PROVIDED ENTRIES ▸
━━━

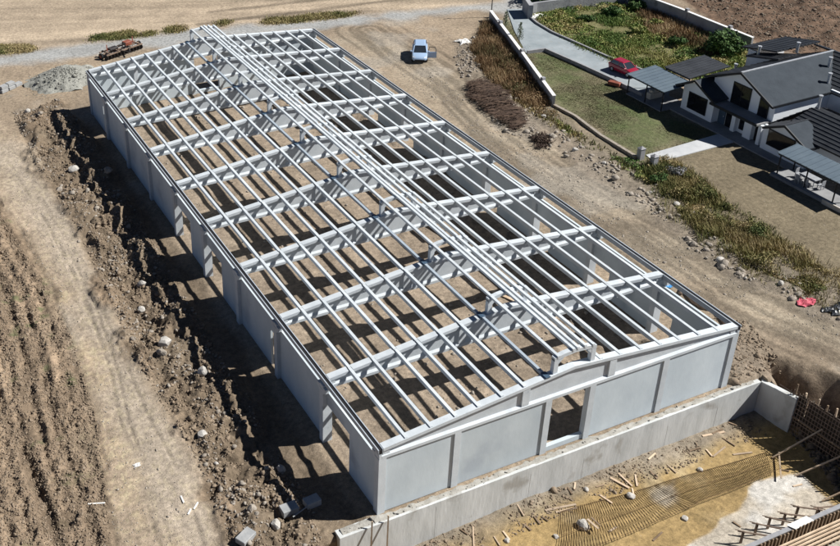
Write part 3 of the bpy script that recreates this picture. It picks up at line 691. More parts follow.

━━━

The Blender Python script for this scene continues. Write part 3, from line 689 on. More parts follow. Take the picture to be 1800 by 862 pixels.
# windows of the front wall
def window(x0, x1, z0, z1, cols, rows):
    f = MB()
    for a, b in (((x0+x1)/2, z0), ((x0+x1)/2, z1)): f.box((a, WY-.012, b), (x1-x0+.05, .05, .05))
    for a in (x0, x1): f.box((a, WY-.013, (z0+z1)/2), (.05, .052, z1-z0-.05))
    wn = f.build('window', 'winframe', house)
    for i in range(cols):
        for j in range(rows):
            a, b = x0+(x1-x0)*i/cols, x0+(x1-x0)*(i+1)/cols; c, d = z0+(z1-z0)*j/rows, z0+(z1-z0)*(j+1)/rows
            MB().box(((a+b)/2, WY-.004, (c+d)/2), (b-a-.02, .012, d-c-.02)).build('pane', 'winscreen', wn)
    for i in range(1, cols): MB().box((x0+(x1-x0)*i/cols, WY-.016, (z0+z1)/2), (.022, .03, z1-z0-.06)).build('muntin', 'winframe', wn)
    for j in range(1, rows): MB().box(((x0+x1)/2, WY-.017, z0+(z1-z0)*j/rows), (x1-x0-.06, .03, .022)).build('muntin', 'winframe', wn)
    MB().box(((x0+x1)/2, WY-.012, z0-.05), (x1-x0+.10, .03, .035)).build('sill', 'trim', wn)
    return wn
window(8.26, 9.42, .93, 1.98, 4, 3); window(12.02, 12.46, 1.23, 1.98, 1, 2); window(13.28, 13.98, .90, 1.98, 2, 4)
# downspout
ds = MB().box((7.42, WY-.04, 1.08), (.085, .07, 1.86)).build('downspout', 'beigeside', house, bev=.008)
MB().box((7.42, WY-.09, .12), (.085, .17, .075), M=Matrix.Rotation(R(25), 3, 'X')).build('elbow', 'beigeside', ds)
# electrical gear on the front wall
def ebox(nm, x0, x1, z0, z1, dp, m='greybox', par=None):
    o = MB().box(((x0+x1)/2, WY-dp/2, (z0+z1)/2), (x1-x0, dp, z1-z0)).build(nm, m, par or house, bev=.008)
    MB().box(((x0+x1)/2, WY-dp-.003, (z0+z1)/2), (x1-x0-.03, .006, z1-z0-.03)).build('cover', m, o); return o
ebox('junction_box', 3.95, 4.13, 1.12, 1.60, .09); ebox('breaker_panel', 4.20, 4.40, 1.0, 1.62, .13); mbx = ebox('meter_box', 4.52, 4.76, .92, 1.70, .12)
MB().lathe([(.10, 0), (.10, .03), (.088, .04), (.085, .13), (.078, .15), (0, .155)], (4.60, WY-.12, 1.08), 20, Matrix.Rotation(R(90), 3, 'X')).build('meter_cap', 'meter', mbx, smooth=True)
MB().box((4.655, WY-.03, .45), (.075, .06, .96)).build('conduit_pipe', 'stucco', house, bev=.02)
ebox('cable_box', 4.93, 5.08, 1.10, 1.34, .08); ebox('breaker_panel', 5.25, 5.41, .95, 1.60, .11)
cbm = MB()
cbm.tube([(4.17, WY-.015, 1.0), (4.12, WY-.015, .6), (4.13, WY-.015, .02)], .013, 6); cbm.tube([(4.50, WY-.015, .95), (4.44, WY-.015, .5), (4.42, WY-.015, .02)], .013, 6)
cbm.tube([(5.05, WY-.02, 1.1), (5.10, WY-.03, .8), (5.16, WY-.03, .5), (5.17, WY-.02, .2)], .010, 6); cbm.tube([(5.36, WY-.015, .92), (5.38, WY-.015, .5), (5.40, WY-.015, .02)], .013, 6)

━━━

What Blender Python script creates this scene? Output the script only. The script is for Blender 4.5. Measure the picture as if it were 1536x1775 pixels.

━━━

BRIEF ▸
Find the word "part" in the records and pull out each line that has it.

EXERCISE RESULT ▸
Write part 3 of the bpy script that recreates this picture. It picks up at line 691. More parts follow.
The Blender Python script for this scene continues. Write part 3, from line 689 on. More parts follow. Take the picture to be 1800 by 862 pixels.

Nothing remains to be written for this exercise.